To do: Only lines with the string "scene" matter here; gather them from the material below.

Given data:

· · · · · · ·

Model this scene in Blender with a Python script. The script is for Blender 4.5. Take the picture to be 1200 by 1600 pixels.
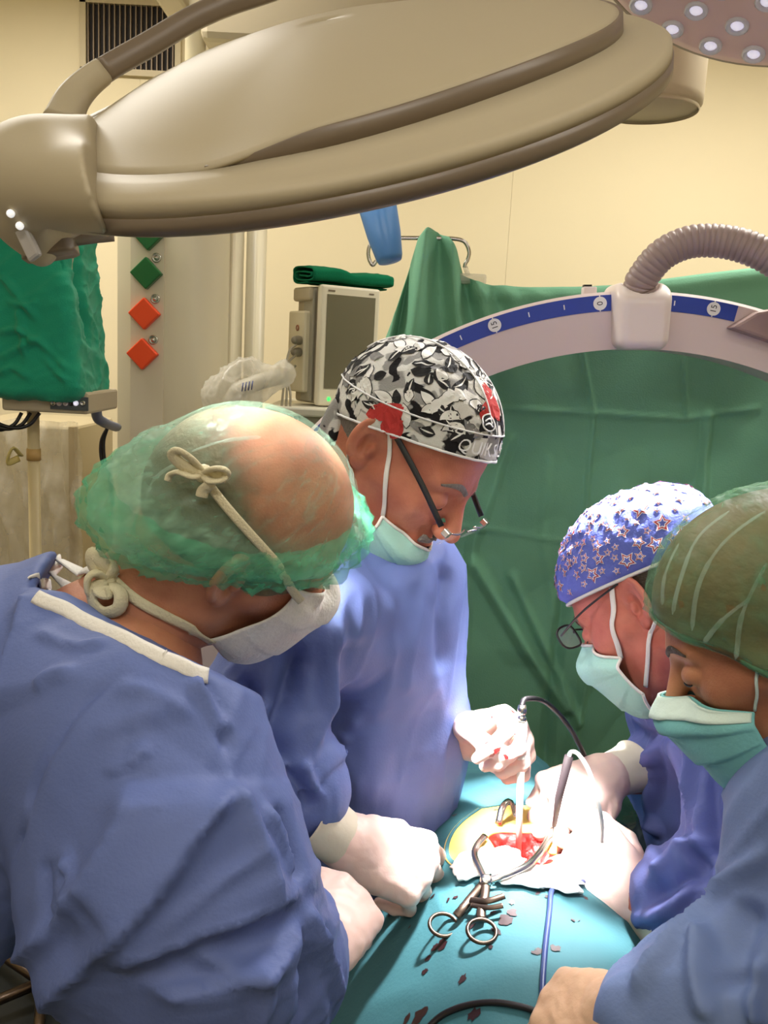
import bpy, math, random
import numpy as np
from mathutils import Matrix, Vector
for _o in list(bpy.data.objects): bpy.data.objects.remove(_o)
COL = bpy.context.scene.collection
SC = bpy.context.scene
rng = np.random.default_rng(7)

# ------------------------------------------------------------------ camera
FPX = 1400.0                                   # focal length in pixels of a 1200x1600 frame
PITCH, ROLL = math.radians(10.0), math.radians(3.0)
CAM = np.array([0.0, 0.0, 1.70])
FW = np.array([0, math.cos(PITCH), -math.sin(PITCH)])
_r0 = np.array([1.0, 0, 0]); _u0 = np.array([0, math.sin(PITCH), math.cos(PITCH)])
RT = _r0*math.cos(ROLL) + _u0*math.sin(ROLL)
UP = _u0*math.cos(ROLL) - _r0*math.sin(ROLL)
cam_d = bpy.data.cameras.new('camera'); cam = bpy.data.objects.new('camera', cam_d); COL.objects.link(cam)
cam_d.sensor_fit = 'VERTICAL'; cam_d.sensor_height = 36.0; cam_d.lens = FPX/1600*36.0; cam_d.clip_start = 0.02
cam.matrix_world = Matrix(((RT[0], UP[0], -FW[0], CAM[0]), (RT[1], UP[1], -FW[1], CAM[1]), (RT[2], UP[2], -FW[2], CAM[2]), (0, 0, 0, 1)))
SC.camera = cam

def nrm(v):
    v = np.asarray(v, float); return v/np.linalg.norm(v)
def P(px, py, d):
    """world point at forward distance d seen at pixel (px, py)"""
    return CAM + FW*d + RT*((px-600.0)/FPX*d) + UP*((800.0-py)/FPX*d)
def PY(px, py, Y):
    """world point on the plane y = Y seen at pixel (px, py)"""
    v = FW + RT*((px-600.0)/FPX) + UP*((800.0-py)/FPX)
    return CAM + v*((Y-CAM[1])/v[1])

# ------------------------------------------------------------------ light and exposure
SC.view_settings.view_transform = 'Standard'; SC.view_settings.look = 'None'
SC.view_settings.exposure = 0.0; SC.view_settings.gamma = 1.0; SC.view_settings.use_curve_mapping = False
W = bpy.data.worlds.new('world'); SC.world = W; W.use_nodes = True
W.node_tree.nodes['Background'].inputs[0].default_value = (0.9, 0.88, 0.82, 1); W.node_tree.nodes['Background'].inputs[1].default_value = 0.25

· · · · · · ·

Task solution:
Model this scene in Blender with a Python script. The script is for Blender 4.5. Take the picture to be 1200 by 1600 pixels.
COL = bpy.context.scene.collection
SC = bpy.context.scene